▶ _PROVIDED DATA_:
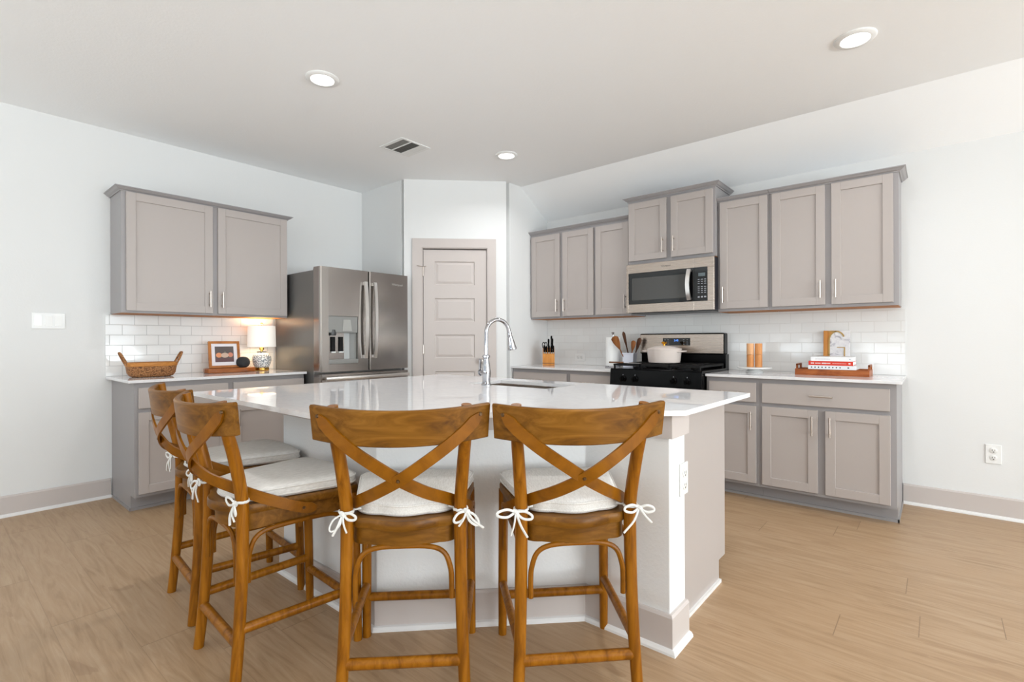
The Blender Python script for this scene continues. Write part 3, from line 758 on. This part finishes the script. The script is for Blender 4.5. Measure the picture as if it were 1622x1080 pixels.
    brace((-.178, -.205), (.178, -.205), .355, .524, .0085, .027)
    for s in (-1, 1): brace((s * .180, -.205), (s * .203, .203), .355, .524, .0085, .029)
    return t
STO = [((2.264, -3.596), -5.2, 'cross-back wooden bar stool at the far left end of the island'),
       ((2.837, -3.662), -3.0, 'cross-back wooden bar stool second from the left, beside the island corner'),
       ((3.365, -3.431), 44.1, 'cross-back wooden bar stool third from the left, its back toward the camera below the faucet'),
       ((3.769, -3.062), 46.0, 'cross-back wooden bar stool nearest the white island pillar, rightmost of four')]
s0 = make_stool(STO[0][2])
for i, ((x, y), a, lab) in enumerate(STO):
    if i == 0: s0.location = (x, y, 0); s0.rotation_euler = (0, 0, math.radians(a))
    else: dup(s0, (x, y, 0), math.radians(a), lab)

# cushions tied to the stools
def make_cushion(label, loc, rz, seed):
    rnd = random.Random(seed)
    t = thing('seat_cushion', label, 'cushion', (loc[0], loc[1], .6145), rz, 'linen cushions on the bar stools')
    o = ygrid(.305, .455, -.188, .226, .075, 8, .022)
    lay = [(.0, .93), (.004, .985), (.012, 1.0), (.030, 1.0), (.040, .98), (.047, .90), (.051, .72), (.052, .45), (.052, .15)]
    q = MB(); q.loft([[(x * f, y * f, z) for x, y in o] for z, f in lay]); q.build('cushion_cover', M_cush, t, True, 60)
    for z in (.012, .036):
        q = MB(); q.tube([(x * 1.0, y * 1.0, z) for x, y in o], .0035, 6, closed=True); q.build('piping', M_cush, t, True)
    for s in (-1, 1):
        cx, cy = s * .180, -.196; zz = .022
        q = MB(); r = .0222
        arc = [(cx + r * math.cos(a), cy + r * math.sin(a), zz + rnd.uniform(-.002, .002)) for a in [2 * PI * k / 16 for k in range(17)]]
        q.tube(arc, .0032, 6, 1.5)
        q.tube([(s * .14, -.17, zz), (cx - s * .018, cy + .016, zz)], .004, 6)
        kx, ky = cx + s * rnd.choice((.004, .020)), cy - .024                    # knot behind the leg
        q.tube([(kx - .008, ky, zz + .004), (kx, ky - .006, zz), (kx + .008, ky, zz - .003)], [.006, .008, .006], 8)
        for d in (-1, 1):
            ln = rnd.uniform(.045, .065); dr_ = rnd.uniform(-.012, .03); an = rnd.uniform(.2, 1.0) 
            ex, ez = kx + d * ln * math.cos(an), zz - ln * math.sin(an) + dr_
            px, pz = -(ez - zz) / ln * .012, (ex - kx) / ln * .012
            mx, mz = (kx + ex) / 2, (zz + ez) / 2
            q.tube(smooth_path([(kx, ky - .003, zz), (mx + px, ky - .012, mz + pz), (ex + px * .5, ky - .014, ez + pz * .5), (ex - px * .5, ky - .014, ez - pz * .5), (mx - px, ky - .010, mz - pz), (kx, ky - .003, zz)], 4), .0029, 6, 1.5)
            tl = rnd.uniform(.05, .10); a2 = rnd.uniform(.5, 1.35)
            q.tube(smooth_path([(kx, ky - .004, zz), (kx + d * tl * .4 * math.cos(a2), ky - .016, zz - tl * .5 * math.sin(a2)), (kx + d * tl * math.cos(a2), ky - .014, zz - tl * math.sin(a2))], 4), .0029, 6, 1.5)
        w = q.build('tie', M_tie, t, True); w['label'] = 'white cotton tie knotted in a bow around the stool leg'
    return t
CL = ['pale linen cushion on the far left bar stool', 'pale linen cushion on the second bar stool from the left', 'pale linen cushion on the third bar stool from the left', 'pale linen cushion on the bar stool nearest the white pillar']
for i, ((x, y), a, _) in enumerate(STO): make_cushion(CL[i], (x, y), math.radians(a), i + 3)

# ------------------------------------------------------------------ things on the left counter
CT = .9145
# basket
bk = thing('wicker_basket', 'oval woven wicker basket with two upright handles on the left counter', 'basket', (.28, -3.432, CT), A)
M_wick = mat('woven_wicker', srgb(176, 122, 72), .7); n = N(M_wick)
vo = n.n('ShaderNodeTexVoronoi'); vo.inputs['Scale'].default_value = 1; n.link(n.coord((90, 90, 140)), vo.inputs['Vector'])
n.link(n.ramp(vo.outputs['Distance'], [(.1, srgb(196, 144, 92)), (.5, srgb(158, 104, 58)), (.9, srgb(96, 60, 32))]), n.b.inputs['Base Color'])
n.bump(n.math('MULTIPLY', vo.outputs['Distance'], -1), .8, .006)
def oval(a, b, z, m=40, sup=2.6):
    out = []
    for k in range(m):
        th = 2 * PI * k / m; c, s = math.cos(th), math.sin(th)
        out.append((a * abs(c) ** (2 / sup) * (1 if c >= 0 else -1), b * abs(s) ** (2 / sup) * (1 if s >= 0 else -1), z))
    return out
q = MB(); q.loft([oval(.118, .075, 0), oval(.135, .092, .006), oval(.150, .108, .03), oval(.158, .116, .085), oval(.152, .110, .085), oval(.143, .10, .03), oval(.125, .08, .008)]); q.build('basket_body', M_wick, bk, True, 60)
M_rim = wood('basket_rim_reed', srgb(150, 92, 36), srgb(194, 128, 58), srgb(214, 150, 80), (12, 12, 60), .5)
q = MB(); q.loft([oval(.160, .118, .080), oval(.163, .121, .094), oval(.161, .119, .108), oval(.152, .110, .108), oval(.150, .108, .080)]); q.build('rim', M_rim, bk, True, 60)
for s in (-1, 1):
    pts = smooth_path([(s * .150, -.030, .085), (s * .170, -.030, .125), (s * .192, -.022, .172), (s * .197, 0, .180), (s * .192, .022, .172), (s * .170, .030, .125), (s * .150, .030, .085)], 5)
    q = MB(); q.tube(pts, .0075, 8); q.build('handle', M_wick, bk, True)
# board
M_acac = wood('acacia_slab', srgb(104, 52, 18), srgb(166, 92, 36), srgb(190, 118, 56), (14, 3, 14), .35, .05, .2)
bo = MB(); pts = [(.098, -3.005), (.150, -3.040), (.215, -3.052), (.262, -3.040), (.280, -2.985), (.283, -2.74), (.27, -2.675), (.215, -2.650), (.12, -2.655), (.098, -2.70)]
bo.prism(pts, CT, CT + .038, .006); tag(bo.build('serving_board', M_acac), 'thick rounded wooden board under the framed pumpkin print', 'board')
BZ = CT + .0385
# framed print, leaning back on the wall
fp = thing('picture_frame', 'small wood-framed pumpkin print leaning on the wooden board', 'picture', (.205, -2.893, BZ), A + math.radians(-4))
Mx = Matrix.Rotation(math.radians(-9), 4, 'X'); w, h_ = .238, .226
M_frame = wood('picture_frame_wood', srgb(150, 86, 30), srgb(184, 112, 44), srgb(200, 130, 60), (10, 10, 10), .4)
q = MB(); b = .020
for r in ((-w / 2, 0, -w / 2 + b, h_), (w / 2 - b, 0, w / 2, h_), (-w / 2 + b, 0, w / 2 - b, b), (-w / 2 + b, h_ - b, w / 2 - b, h_)): q.box(r[0], -.012, r[1], r[2], .012, r[3], .0015, 1)
q.xf(Mx); q.build('frame', M_frame, fp)
q = MB(); q.box(-w / 2 + b, -.003, b, w / 2 - b, .006, h_ - b); q.xf(Mx); mt = q.build('mat_board', mat('mat_board_white', srgb(240, 236, 240), .8), fp)
M_ph = mat('print_dark_ground', srgb(92, 82, 80), .6)
q = MB(); iw = .143; q.box(-iw / 2, -.0042, .050, iw / 2, -.003, .182); q.xf(Mx); pr = q.build('print', M_ph, fp)
def disc(cx, cz, rx, rz, y, m=24): return [(cx + rx * math.cos(2 * PI * k / m), y, cz + rz * math.sin(2 * PI * k / m)) for k in range(m)]
q = MB(); q.box(-iw / 2, -.0046, .050, iw / 2, -.0043, .082); q.xf(Mx); q.build('printed_table', mat('print_mauve', srgb(104, 74, 76), .6), pr)
for cx, cz, rx, rz, col in ((-.042, .108, .023, .021, (226, 150, 104)), (.046, .110, .020, .020, (214, 140, 116)), (.003, .107, .029, .021, (206, 178, 158))):
    q = MB(); q.extrude(disc(cx, cz, rx, rz, -.0047 if col[0] > 210 else -.0050), (0, .0003, 0)); q.xf(Mx); q.build('printed_pumpkin', mat('print_pumpkin', srgb(*col), .6), pr)
q = MB(); q.extrude([(.001, -.0052, .126), (.006, -.0052, .126), (.008, -.0052, .140), (.004, -.0052, .141)], (0, .0004, 0)); q.xf(Mx); q.build('printed_stem', mat('print_stem', srgb(150, 150, 120), .6), pr)
# charcoal ball speaker
q = MB(); q.lathe([(.001, 0), (.028, .001), (.044, .012), (.052, .030), (.053, .047), (.049, .066), (.036, .082), (.018, .090), (.001, .092)], n=36)
M_spk = mat('charcoal_knit', srgb(50, 50, 52), .9); n = N(M_spk); n.bump(n.noise(n.coord(), 260, 2), .5, .002)
o = tag(q.build('smart_speaker', M_spk, None, True, 80), 'charcoal ball-shaped speaker on the board in front of the picture', 'speaker'); o.location = (.228, -2.757, BZ)
# lamp
lp = thing('table_lamp', 'small lit table lamp with speckled ceramic base and brass foot by the refrigerator', 'lamp', (.168, -2.574, CT))
q = MB(); q.lathe([(.001, 0), (.058, 0), (.060, .004), (.060, .022), (.057, .027), (.001, .027)]); q.build('foot', M_brass, lp, True)
M_spec = mat('speckled_ceramic', srgb(210, 214, 216), .2); n = N(M_spec)
vo = n.n('ShaderNodeTexVoronoi'); vo.inputs['Scale'].default_value = 95; n.link(n.noise(n.coord(), 10, 1) if False else n.coord(), vo.inputs['Vector'])
n.link(n.ramp(vo.outputs['Distance'], [(.30, srgb(120, 128, 134)), (.48, srgb(176, 182, 186)), (.60, srgb(236, 237, 237))]), n.b.inputs['Base Color'])
q = MB(); q.lathe([(.001, .027), (.052, .027), (.060, .036), (.072, .062), (.078, .095), (.077, .118), (.071, .138), (.060, .150), (.040, .158), (.036, .160), (.036, .166), (.001, .166)], n=40); q.build('lamp_base', M_spec, lp, True, 50)
q = MB(); q.lathe([(.038, .163), (.040, .165), (.040, .170), (.001, .172)]); q.build('neck_cap', M_dgrey, lp, True)
q = MB(); q.lathe([(.012, .171), (.012, .182), (.020, .186), (.020, .206), (.010, .208), (.006, .212), (.006, .235)], n=20); q.build('socket', M_brass, lp, True)
q = MB(); q.lathe([(.004, .235), (.022, .25), (.028, .275), (.022, .30), (.002, .312)], n=20); q.build('bulb', mat('warm_bulb', (1, .8, .55, 1), .5, emit=(1, .78, .5, 1), estr=20), lp, True)
q = MB(); sh_ = [[(r * math.cos(2 * PI * k / 48), r * math.sin(2 * PI * k / 48), z) for k in range(48)] for r, z in ((.117, .212), (.112, .398), (.110, .398), (.115, .212), (.117, .212))]
q.loft(sh_, cap=False)
M_shade = mat('linen_shade', srgb(245, 240, 232), .9, emit=(1, .93, .82, 1), estr=.55)
q.build('lamp_shade', M_shade, lp, True, 60)
q = MB()
for a in (0, 2 * PI / 3, 4 * PI / 3): q.tube([(0, 0, .39), (.110 * math.cos(a), .110 * math.sin(a), .39)], .0015, 6)
q.tube([(0, 0, .30), (0, 0, .42)], .003, 8); q.lathe([(.003, .412), (.009, .418), (.009, .426), (.002, .431)], n=12); q.build('shade_holder', M_brass, lp, True)
l = bpy.data.lights.new('lamp_bulb_light', 'POINT'); l.energy = 6; l.color = (1, .80, .55); l.shadow_soft_size = .04
lo = bpy.data.objects.new('lamp_bulb_light', l); COL.objects.link(lo); lo.location = (0, 0, .345); lo.parent = lp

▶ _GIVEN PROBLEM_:
With all pictures left out, please transcribe exactly the lines from the start of the material through the line with "else: dup(s0, (x, y, 0), math.radians(a), lab)".

▶ _EXERCISE ANSWER_:
The Blender Python script for this scene continues. Write part 3, from line 758 on. This part finishes the script. The script is for Blender 4.5. Measure the picture as if it were 1622x1080 pixels.
    brace((-.178, -.205), (.178, -.205), .355, .524, .0085, .027)
    for s in (-1, 1): brace((s * .180, -.205), (s * .203, .203), .355, .524, .0085, .029)
    return t
STO = [((2.264, -3.596), -5.2, 'cross-back wooden bar stool at the far left end of the island'),
       ((2.837, -3.662), -3.0, 'cross-back wooden bar stool second from the left, beside the island corner'),
       ((3.365, -3.431), 44.1, 'cross-back wooden bar stool third from the left, its back toward the camera below the faucet'),
       ((3.769, -3.062), 46.0, 'cross-back wooden bar stool nearest the white island pillar, rightmost of four')]
s0 = make_stool(STO[0][2])
for i, ((x, y), a, lab) in enumerate(STO):
    if i == 0: s0.location = (x, y, 0); s0.rotation_euler = (0, 0, math.radians(a))
    else: dup(s0, (x, y, 0), math.radians(a), lab)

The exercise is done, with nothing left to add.